In Iraq, Ted was courageous when he spoke up almost presciently about corruption among U.S. contractors, and when he declared that the police and security forces he was training, who should have been protecting people, were instead brutalizing and killing them. Ted remained courageous and faithful to his honor until his death in a noncombat situation on June 5th of last year.
Another lone voice who possessed the virtue of courage was the late U.S. Sen. Wayne Morse. I wish I could say that at 12 years old I already recognized his courage. I didn't then, but I do now. You can see his image and hear his words in the HBO documentary "Dear America: Letters Home from Vietnam."

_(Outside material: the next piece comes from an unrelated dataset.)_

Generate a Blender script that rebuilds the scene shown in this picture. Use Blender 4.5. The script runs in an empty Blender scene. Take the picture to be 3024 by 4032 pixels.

In early August 1964, events were orchestrated so that Secretary of Defense Robert McNamara could tell American citizens and members of Congress that there was "unequivocal evidence" of unprovoked attacks on U.S. ships off the coast of Vietnam. Congress passed the Gulf of Tonkin Resolution 416-0 in the House and 88-2 in the Senate.
Morse was one of the nay votes. He declared that he was "unalterably opposed" to handing over to the president and the military a blank check to be paid in tax money and the lives of young soldiers. He, too, was prescient. He told all those who were not listening, "I believe that within the next century, future generations will look with dismay and great disappointment upon a Congress which is now about to make such a historic mistake."
Before you use words like courage in a trivial way, think of Westhusing and Morse. And read my esteemed colleague Rolando Hinojosa Smith's "Korean Love Songs" about his experiences as an artillery officer during the Korean War.
My Plan II freshmen read his poems last month and heard his own accounts afterwards. If they speak of courage trivially after that, either I have failed as a teacher, or we Americans are too far gone to know virtue when we see and hear it - or when it is right in the room with us.